Experimental study on flow and gaseous diffusion behind an isolated building

Abstract

To assist validation of numerical models of urban pollution dispersion, the effect of obstacles building on the gaseous diffusion in the wake region have been investigated experimentally in the boundary layer wind tunnel under neutral atmospheric conditions using a tracer gas technique from a point source without buoyancy. The flow and diffusion fields in the boundary layer in an urban environment were investigated in the downwind distance of the obstacle building using an isolated high-rise building model. The scale of the model experiment was assumed to be at 1:500. In the experiment, gaseous pollutant was discharged in the simulated boundary layer over the flat terrain. The effluent velocity of the pollutant was set to be negligible.
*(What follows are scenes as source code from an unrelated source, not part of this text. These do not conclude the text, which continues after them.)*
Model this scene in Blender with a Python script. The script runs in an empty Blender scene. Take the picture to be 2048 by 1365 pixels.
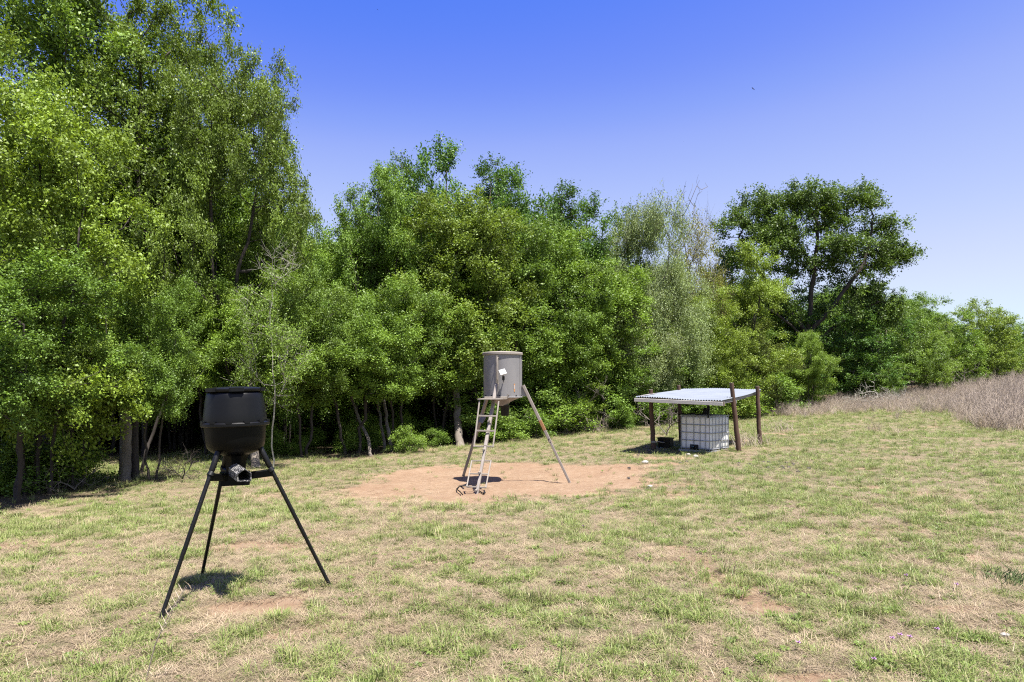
import bpy, math
import numpy as np
from mathutils import Vector, Matrix

# ------------------------------------------------------------------ scene, camera, light
scn = bpy.context.scene
COL = scn.collection
R = math.radians
FPX, CX, HY, CAMH = 1365.3, 1024.0, 770.0, 1.75

cam_d = bpy.data.cameras.new('camera')
cam_d.sensor_width = 36.0
cam_d.lens = 24.0
cam_d.shift_y = (HY - 682.5) / 2048.0
cam_d.clip_start = 0.05
cam_d.clip_end = 6000.0
cam = bpy.data.objects.new('camera', cam_d)
cam.location = (0, 0, CAMH)
cam.rotation_euler = (R(90), 0, 0)
COL.objects.link(cam)
scn.camera = cam

SUN_DIR = Vector((0.25, -0.24, 1.0)).normalized()       # towards the sun
SUN_EL = math.asin(SUN_DIR.z)
SUN_AZ = math.atan2(SUN_DIR.x, SUN_DIR.y)               # clockwise from +Y

world = bpy.data.worlds.new('World')
scn.world = world
world.use_nodes = True
wt = world.node_tree
wt.nodes.clear()
sky = wt.nodes.new('ShaderNodeTexSky')
sky.sky_type = 'NISHITA'
sky.sun_disc = False
sky.sun_elevation = SUN_EL
sky.sun_rotation = SUN_AZ
sky.altitude = 200
sky.air_density = 1.0
sky.dust_density = 0.6
sky.ozone_density = 4.0
EXPOSURE = 1.5
lin = wt.nodes.new('ShaderNodeMixRGB')                  # sky radiance brought to the range of the curves
lin.blend_type = 'MULTIPLY'
lin.inputs[0].default_value = 1.0
lin.inputs[2].default_value = (0.2612, 0.2612, 0.2612, 1)
cur = wt.nodes.new('ShaderNodeRGBCurve')                # the photograph's saturated rendering of a clear sky
def curve(c, pts):
    c.points[0].location = pts[0]; c.points[1].location = pts[-1]
    for p in pts[1:-1]: c.points.new(*p)
curve(cur.mapping.curves[0], [(0, 0), (.25, .085), (.296, .155), (.333, .245), (.371, .345), (.50, .52), (.65, .65), (.85, .73), (1, .76)])
curve(cur.mapping.curves[1], [(0, 0), (.42, .20), (.515, .285), (.578, .385), (.631, .465), (.80, .62), (1, .74)])
curve(cur.mapping.curves[2], [(0, 0), (.5, .6), (.8, .90), (1, .96)])
cur.mapping.update()
gain = wt.nodes.new('ShaderNodeMixRGB')
gain.blend_type = 'MULTIPLY'
gain.inputs[0].default_value = 1.0
SKY = 0.12
g_ = 1 / 2 ** EXPOSURE / SKY
gain.inputs[2].default_value = (g_, g_, g_, 1)
bg = wt.nodes.new('ShaderNodeBackground')
bg.inputs['Strength'].default_value = SKY
wo = wt.nodes.new('ShaderNodeOutputWorld')
wt.links.new(sky.outputs[0], lin.inputs[1])
wt.links.new(lin.outputs[0], cur.inputs['Color'])
wt.links.new(cur.outputs[0], gain.inputs[1])
wt.links.new(gain.outputs[0], bg.inputs['Color'])
wt.links.new(bg.outputs[0], wo.inputs[0])

sun_d = bpy.data.lights.new('sun', 'SUN')
sun_d.energy = 5.0
sun_d.angle = R(0.53)
sun_d.color = (1.0, 0.955, 0.89)
sun = bpy.data.objects.new('sun', sun_d)
sun.location = (10, -10, 40)
sun.rotation_euler = SUN_DIR.to_track_quat('Z', 'Y').to_euler()
COL.objects.link(sun)

scn.render.engine = 'CYCLES'
scn.view_settings.view_transform = 'Standard'
scn.view_settings.look = 'None'
scn.view_settings.gamma = 1.0
scn.view_settings.use_curve_mapping = False
scn.view_settings.exposure = EXPOSURE
scn.cycles.max_bounces = 8
scn.cycles.diffuse_bounces = 4
scn.cycles.transmission_bounces = 4
scn.cycles.glossy_bounces = 3
scn.cycles.use_denoising = False
scn.cycles.filter_width = 1.15

# ------------------------------------------------------------------ noise, ground shape
def _h(ix, iy, s):
    n = (ix.astype(np.int64) * 374761393 + iy.astype(np.int64) * 668265263 + s * 982451653) & 0xFFFFFFFF
    n = ((n ^ (n >> 13)) * 1274126177) & 0xFFFFFFFF
    n = n ^ (n >> 16)
    return (n & 0xFFFFFF) / float(0xFFFFFF)

def vnoise(x, y, s=0):
    x = np.asarray(x, float); y = np.asarray(y, float)
    ix = np.floor(x); iy = np.floor(y)
    fx = x - ix; fy = y - iy
    fx = fx * fx * (3 - 2 * fx); fy = fy * fy * (3 - 2 * fy)
    a = _h(ix, iy, s); b = _h(ix + 1, iy, s); c = _h(ix, iy + 1, s); d = _h(ix + 1, iy + 1, s)
    return (a * (1 - fx) + b * fx) * (1 - fy) + (c * (1 - fx) + d * fx) * fy

def fbm(x, y, s=0, o=4):
    t = 0; a = 0.5; n = 0
    for k in range(o):
        t = t + a * vnoise(np.asarray(x) * 2 ** k, np.asarray(y) * 2 ** k, s + 17 * k); n += a; a *= 0.5
    return t / n

def sstep(a, b, x):
    t = np.clip((np.asarray(x, float) - a) / (b - a), 0, 1)
    return t * t * (3 - 2 * t)

GP = np.array([(-2.3, 5.8, 0), (0, 4, 0), (-0.2, 14, -.25), (6, 18.5, 0), (-8, 11.3, -.35), (-5, 17, -.3),
               (1.3, 26, -.05), (-3, 21, -.25), (8, 30, .05), (15, 38, .25), (28, 55, 1.1), (18, 24, .25),
               (30, 38, .9), (5, 8, .03), (10, 12, .08), (-12, 16, -.5), (40, 70, 1.8), (-20, 30, -.6),
               (0, -6, 0), (-14, 4, -.3), (20, 8, .4), (0, 60, 0), (-60, 60, -.5), (70, 60, 3.0), (-60, -40, -.3),
               (70, -40, 1.5), (0, 160, 0), (120, 200, 4.0), (-150, 150, 0)], float)
def _phi(r): return np.sqrt(r * r + 25.0)
_A = _phi(np.hypot(GP[:, None, 0] - GP[None, :, 0], GP[:, None, 1] - GP[None, :, 1]))
_n = len(GP)
_M = np.zeros((_n + 3, _n + 3)); _M[:_n, :_n] = _A
_Pm = np.c_[np.ones(_n), GP[:, 0], GP[:, 1]]
_M[:_n, _n:] = _Pm; _M[_n:, :_n] = _Pm.T
_W = np.linalg.solve(_M, np.r_[GP[:, 2], 0, 0, 0])

def gz(x, y):
    x = np.atleast_1d(np.asarray(x, float)); y = np.atleast_1d(np.asarray(y, float))
    xc = np.clip(x, -150, 150); yc = np.clip(y, -60, 220)
    out = np.full(x.shape, _W[_n])
    out = out + _W[_n + 1] * xc + _W[_n + 2] * yc
    for i in range(_n):
        out = out + _W[i] * _phi(np.hypot(xc - GP[i, 0], yc - GP[i, 1]))
    out = out + (fbm(x * 0.55, y * 0.55, 5, 3) - .5) * .10 + (fbm(x * 2.3, y * 2.3, 9, 2) - .5) * .035
    return out

def g1(x, y): return float(gz(x, y)[0])
def at(px, py, Y): return Vector(((px - CX) / FPX * Y, Y, CAMH - (py - HY) / FPX * Y))
def on_ground(px, py):
    Y = FPX * CAMH / (py - HY)
    for _ in range(12):
        X = (px - CX) / FPX * Y
        Y = FPX * (CAMH - g1(X, Y)) / (py - HY)
    X = (px - CX) / FPX * Y
    return Vector((X, Y, g1(X, Y)))

EDGE = np.array([(-600, 9), (0, 10.9), (250, 13.6), (420, 15.4), (560, 17.0), (700, 18.6), (900, 22), (1100, 25.5), (1300, 28.5),
                 (1550, 37), (1700, 45), (1850, 53), (2048, 63), (2400, 80), (4000, 120)], float)
EX = (EDGE[:, 0] - CX) / FPX
def wood(x, y):
    """how far (m) a point lies behind the edge of the wood"""
    q = np.where(y > 0.5, x / np.maximum(y, .5), np.sign(x) * 9)
    return np.where(y > 0.5, y - np.interp(q, EX, EDGE[:, 1]), -20)

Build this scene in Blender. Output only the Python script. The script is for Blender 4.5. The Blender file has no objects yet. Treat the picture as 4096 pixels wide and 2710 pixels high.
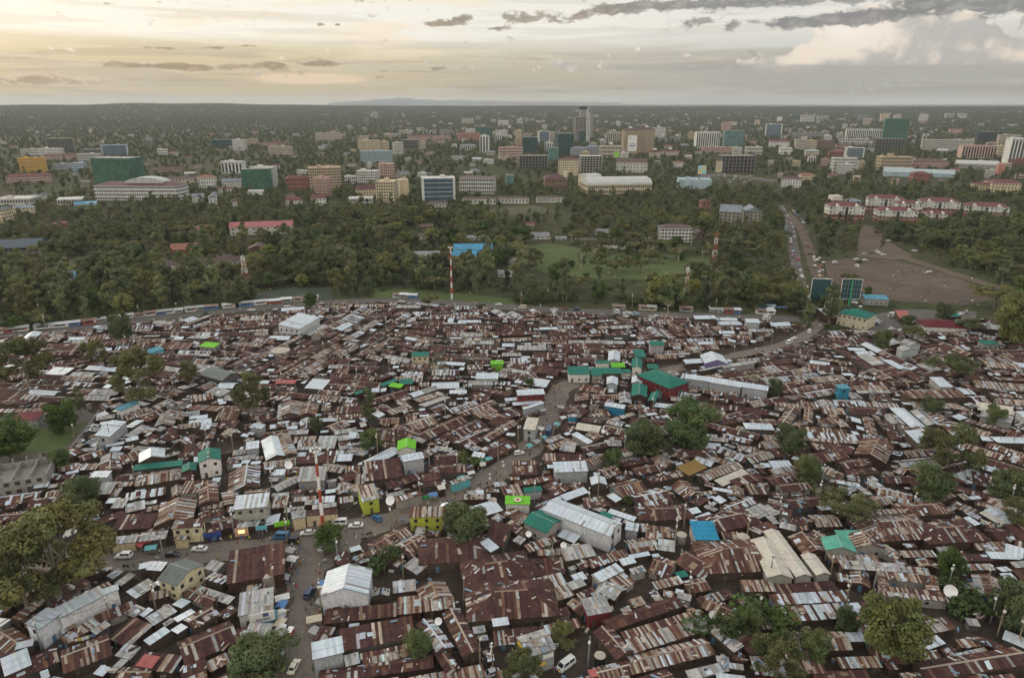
import bpy, bmesh, math, random
import numpy as np
from mathutils import Vector, Matrix
R=math.radians
sc=bpy.context.scene
COL=sc.collection
H=120.0; PITCH=R(19.0); FPX=4096*24/36
rng=random.Random(7)
# ---------------------------------------------------------------- camera
cam=bpy.data.cameras.new('camera'); cam.lens=24; cam.sensor_width=36; cam.clip_start=1; cam.clip_end=120000
camo=bpy.data.objects.new('camera',cam); COL.objects.link(camo)
camo.location=(0,0,H); camo.rotation_euler=(R(90)-PITCH,0,0); sc.camera=camo
sc.view_settings.view_transform='Standard'; sc.view_settings.look='None'; sc.view_settings.gamma=1
sc.view_settings.exposure=0.18
sc.cycles.use_denoising=True
sc.cycles.max_bounces=4; sc.cycles.diffuse_bounces=2; sc.cycles.glossy_bounces=2; sc.cycles.transmission_bounces=2; sc.cycles.transparent_max_bounces=4
sc.cycles.volume_bounces=1
CP,SP=math.cos(PITCH),math.sin(PITCH)
def unproj(u,v,z=0.0):            # full-resolution photo pixel -> point on the plane at height z
    dx=(u-2048)/FPX; dy=(v-1355)/FPX
    d=(dx, CP-dy*SP, -SP-dy*CP)
    t=(z-H)/min(d[2],-0.004)
    return Vector((d[0]*t,d[1]*t,z))
def proj(p):
    x,y,z=p[0],p[1],p[2]-H
    f=y*CP-z*SP; up=y*SP+z*CP
    return 2048+FPX*x/f, 1355-FPX*up/f, f
def D(x,y,z=0.0): return unproj(x*4096/2370,y*4096/2370,z)     # survey grid 2370 wide
CR={'1':(0,1600,1024/2370),'2':(1024,1600,1024/2370),'3':(2048,1600,1024/2370),'4':(3072,1600,1024/2370),
    '5':(0,2110,1024/2370),'6':(1024,2110,1024/2370),'7':(2048,2110,1024/2370),'8':(3072,2110,1024/2370),
    'm4':(0,700,1366/2369),'m5':(1366,700,1366/2369),'m6':(2730,700,1366/2369),
    't1':(0,0,1366/2369),'t2':(1366,0,1366/2369),'t3':(2730,0,1366/2369),'d':(0,0,4096/2370)}
def C(c,x,y,z=0.0):
    o=CR[c]; return unproj(o[0]+x*o[2],o[1]+y*o[2],z)
def hillz(x,y):                    # far terrain: level town, then slow rise to the plateau
    d=math.hypot(x,y)
    t=min(max((d-4200)/5500,0),1); s=t*t*(3-2*t)
    a=math.atan2(x,y)
    n=math.sin(a*9+1.3)*.5+math.sin(a*23+.4)*.3+math.sin(a*51)*.2
    base=s*(88+8*n)
    left=min(max((-a-0.05)/0.35,0),1)
    t2=min(max((d-7000)/2200,0),1)*min(max((16000-d)/4000,0),1)
    base+=t2*left*(34+10*math.sin(a*17+2)+5*math.sin(a*61))*min(1,max(0,(a+0.78)/0.28))
    return base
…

The velocity field and the turbulence characteristics were analyzed and measured using a hot wire anemometer with a split-fibre probe. The experimental technique was involved the continuous release of tracer gas from a ground level source which was located in the downwind distance of the obstacle model and measured using a fast flame ionization detector (FID). Diffusion characteristics were studied and included both the vertical and lateral mean concentrations and concentration fluctuation intensity at various downwind distances. The results of study were demonstrated that the vertical profiles of the longitudinal mean velocity are very thick around the obstacle wake region due to the turbulence mixing and the smoothing of concentration differences was increased with downwind distance from the obstacle model. Furthermore, the experimental results can help to improve the understanding of mechanisms of pollutant dispersion in an urban environment and also use to validate the corresponding computational fluid dynamics (CFD) prediction.